▶ **WRITTEN EXERCISE**
Extract, from the listing that follows, each line containing the word "picture".
* Start *
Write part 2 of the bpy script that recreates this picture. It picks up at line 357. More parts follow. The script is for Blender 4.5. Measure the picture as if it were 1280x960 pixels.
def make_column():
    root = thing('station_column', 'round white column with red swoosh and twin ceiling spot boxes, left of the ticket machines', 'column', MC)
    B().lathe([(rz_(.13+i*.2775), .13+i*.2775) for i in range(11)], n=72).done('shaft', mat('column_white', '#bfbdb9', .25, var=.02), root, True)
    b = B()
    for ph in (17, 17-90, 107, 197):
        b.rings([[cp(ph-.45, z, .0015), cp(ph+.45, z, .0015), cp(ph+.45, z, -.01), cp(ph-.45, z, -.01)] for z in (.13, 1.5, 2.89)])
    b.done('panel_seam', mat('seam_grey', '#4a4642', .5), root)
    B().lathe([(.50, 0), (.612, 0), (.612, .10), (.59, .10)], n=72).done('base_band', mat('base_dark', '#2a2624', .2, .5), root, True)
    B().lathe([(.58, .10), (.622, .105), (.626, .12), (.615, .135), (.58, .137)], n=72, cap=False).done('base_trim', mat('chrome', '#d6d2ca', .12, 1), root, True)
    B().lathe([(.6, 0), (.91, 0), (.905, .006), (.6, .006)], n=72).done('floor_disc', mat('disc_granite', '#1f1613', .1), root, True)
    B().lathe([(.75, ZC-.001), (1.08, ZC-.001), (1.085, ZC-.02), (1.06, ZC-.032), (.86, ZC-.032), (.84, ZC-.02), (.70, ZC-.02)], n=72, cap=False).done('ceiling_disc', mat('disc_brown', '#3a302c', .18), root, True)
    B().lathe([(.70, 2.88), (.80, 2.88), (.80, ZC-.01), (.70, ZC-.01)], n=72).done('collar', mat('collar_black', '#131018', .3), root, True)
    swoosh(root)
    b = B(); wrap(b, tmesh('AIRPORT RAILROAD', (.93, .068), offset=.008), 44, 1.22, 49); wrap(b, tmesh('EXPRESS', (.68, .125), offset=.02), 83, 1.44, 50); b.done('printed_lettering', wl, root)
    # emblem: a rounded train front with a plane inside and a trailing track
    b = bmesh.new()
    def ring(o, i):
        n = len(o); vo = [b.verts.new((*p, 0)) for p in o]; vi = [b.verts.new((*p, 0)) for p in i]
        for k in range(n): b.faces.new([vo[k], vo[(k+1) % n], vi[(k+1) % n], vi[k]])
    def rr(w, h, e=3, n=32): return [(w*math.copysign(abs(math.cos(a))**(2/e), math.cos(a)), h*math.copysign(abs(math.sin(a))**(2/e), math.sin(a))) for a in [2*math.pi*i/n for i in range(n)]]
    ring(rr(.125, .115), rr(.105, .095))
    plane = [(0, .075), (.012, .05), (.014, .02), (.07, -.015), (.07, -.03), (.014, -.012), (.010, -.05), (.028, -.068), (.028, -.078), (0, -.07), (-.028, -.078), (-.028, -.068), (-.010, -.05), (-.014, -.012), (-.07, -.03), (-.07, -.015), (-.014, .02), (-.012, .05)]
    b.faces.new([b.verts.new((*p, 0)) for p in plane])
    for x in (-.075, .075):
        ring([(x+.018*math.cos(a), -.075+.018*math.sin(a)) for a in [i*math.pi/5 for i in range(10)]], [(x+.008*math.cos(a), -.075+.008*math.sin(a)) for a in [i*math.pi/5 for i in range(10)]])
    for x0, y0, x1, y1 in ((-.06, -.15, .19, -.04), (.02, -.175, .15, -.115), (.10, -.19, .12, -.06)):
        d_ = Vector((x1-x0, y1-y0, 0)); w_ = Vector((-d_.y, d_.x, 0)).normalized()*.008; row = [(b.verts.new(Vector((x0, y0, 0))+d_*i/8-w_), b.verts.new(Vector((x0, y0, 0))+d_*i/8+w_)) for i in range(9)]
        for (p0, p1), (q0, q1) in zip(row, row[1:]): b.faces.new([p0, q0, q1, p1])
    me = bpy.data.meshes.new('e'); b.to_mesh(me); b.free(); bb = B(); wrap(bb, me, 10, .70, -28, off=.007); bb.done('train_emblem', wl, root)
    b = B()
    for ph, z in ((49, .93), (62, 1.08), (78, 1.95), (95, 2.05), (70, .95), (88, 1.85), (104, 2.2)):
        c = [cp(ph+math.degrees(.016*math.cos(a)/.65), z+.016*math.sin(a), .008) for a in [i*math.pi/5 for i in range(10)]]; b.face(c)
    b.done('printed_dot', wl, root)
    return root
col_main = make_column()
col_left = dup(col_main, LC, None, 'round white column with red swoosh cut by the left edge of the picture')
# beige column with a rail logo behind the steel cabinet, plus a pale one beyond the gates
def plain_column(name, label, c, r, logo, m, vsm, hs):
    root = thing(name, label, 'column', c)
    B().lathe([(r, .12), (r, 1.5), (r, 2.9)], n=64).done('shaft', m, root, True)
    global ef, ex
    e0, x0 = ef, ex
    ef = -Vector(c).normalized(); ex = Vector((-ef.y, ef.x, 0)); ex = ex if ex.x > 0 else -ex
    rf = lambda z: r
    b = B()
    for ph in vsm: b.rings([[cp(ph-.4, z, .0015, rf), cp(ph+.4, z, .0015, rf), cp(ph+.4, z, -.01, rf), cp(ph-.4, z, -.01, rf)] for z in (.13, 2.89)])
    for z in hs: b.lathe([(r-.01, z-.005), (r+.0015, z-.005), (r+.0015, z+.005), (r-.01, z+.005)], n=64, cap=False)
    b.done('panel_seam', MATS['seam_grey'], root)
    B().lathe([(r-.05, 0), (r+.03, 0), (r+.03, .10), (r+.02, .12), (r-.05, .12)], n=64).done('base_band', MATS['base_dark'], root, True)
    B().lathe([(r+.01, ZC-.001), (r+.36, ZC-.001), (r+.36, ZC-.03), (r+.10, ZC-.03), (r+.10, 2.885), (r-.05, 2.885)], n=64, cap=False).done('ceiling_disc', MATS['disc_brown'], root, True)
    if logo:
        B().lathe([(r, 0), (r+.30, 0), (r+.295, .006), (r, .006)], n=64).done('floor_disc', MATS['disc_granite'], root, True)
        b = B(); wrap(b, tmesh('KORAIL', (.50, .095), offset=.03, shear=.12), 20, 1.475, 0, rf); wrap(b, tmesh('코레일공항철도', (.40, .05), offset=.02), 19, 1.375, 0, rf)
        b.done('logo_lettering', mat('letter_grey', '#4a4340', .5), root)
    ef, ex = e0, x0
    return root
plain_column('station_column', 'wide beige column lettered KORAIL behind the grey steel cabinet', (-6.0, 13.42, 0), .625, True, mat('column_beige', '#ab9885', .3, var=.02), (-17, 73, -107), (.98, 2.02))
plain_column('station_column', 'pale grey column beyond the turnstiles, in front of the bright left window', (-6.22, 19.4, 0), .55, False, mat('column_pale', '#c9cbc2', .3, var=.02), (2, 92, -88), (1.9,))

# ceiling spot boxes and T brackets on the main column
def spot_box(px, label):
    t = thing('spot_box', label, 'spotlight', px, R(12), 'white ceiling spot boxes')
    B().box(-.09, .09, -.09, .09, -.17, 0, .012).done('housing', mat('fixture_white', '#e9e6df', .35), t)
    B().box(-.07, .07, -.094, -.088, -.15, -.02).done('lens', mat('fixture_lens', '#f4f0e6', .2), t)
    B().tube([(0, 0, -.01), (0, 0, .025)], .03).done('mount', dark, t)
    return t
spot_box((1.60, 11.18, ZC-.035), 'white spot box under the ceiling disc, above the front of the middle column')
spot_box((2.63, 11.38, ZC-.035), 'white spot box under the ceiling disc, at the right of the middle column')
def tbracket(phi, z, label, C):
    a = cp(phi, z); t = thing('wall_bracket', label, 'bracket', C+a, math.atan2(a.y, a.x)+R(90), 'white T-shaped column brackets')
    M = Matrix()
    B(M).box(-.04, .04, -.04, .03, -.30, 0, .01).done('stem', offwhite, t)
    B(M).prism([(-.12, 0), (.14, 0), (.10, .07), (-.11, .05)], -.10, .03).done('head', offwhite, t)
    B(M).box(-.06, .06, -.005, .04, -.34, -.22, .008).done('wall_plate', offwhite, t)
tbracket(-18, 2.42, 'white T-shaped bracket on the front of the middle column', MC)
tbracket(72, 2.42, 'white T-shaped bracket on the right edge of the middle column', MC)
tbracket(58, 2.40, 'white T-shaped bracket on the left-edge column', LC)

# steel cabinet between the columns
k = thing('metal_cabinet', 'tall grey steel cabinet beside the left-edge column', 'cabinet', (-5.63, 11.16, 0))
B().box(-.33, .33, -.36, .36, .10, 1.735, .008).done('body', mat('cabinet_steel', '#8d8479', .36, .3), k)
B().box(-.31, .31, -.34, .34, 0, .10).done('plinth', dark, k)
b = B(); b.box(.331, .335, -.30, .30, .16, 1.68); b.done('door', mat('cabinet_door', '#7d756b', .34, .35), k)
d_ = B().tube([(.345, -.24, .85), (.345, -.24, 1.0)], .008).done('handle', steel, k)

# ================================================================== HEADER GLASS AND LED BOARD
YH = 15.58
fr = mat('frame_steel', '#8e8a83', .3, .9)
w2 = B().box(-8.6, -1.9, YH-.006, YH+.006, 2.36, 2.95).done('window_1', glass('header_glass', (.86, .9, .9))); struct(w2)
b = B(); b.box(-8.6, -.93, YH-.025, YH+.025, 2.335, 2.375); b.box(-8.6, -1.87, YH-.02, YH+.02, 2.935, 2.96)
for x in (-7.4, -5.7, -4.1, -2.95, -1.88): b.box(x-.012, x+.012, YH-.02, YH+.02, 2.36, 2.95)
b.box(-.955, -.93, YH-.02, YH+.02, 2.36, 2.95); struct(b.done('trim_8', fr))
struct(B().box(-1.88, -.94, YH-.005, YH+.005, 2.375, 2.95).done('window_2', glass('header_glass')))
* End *
▶ **SOLUTION BELOW**
Write part 2 of the bpy script that recreates this picture. It picks up at line 357. More parts follow. The script is for Blender 4.5. Measure the picture as if it were 1280x960 pixels.
col_left = dup(col_main, LC, None, 'round white column with red swoosh cut by the left edge of the picture')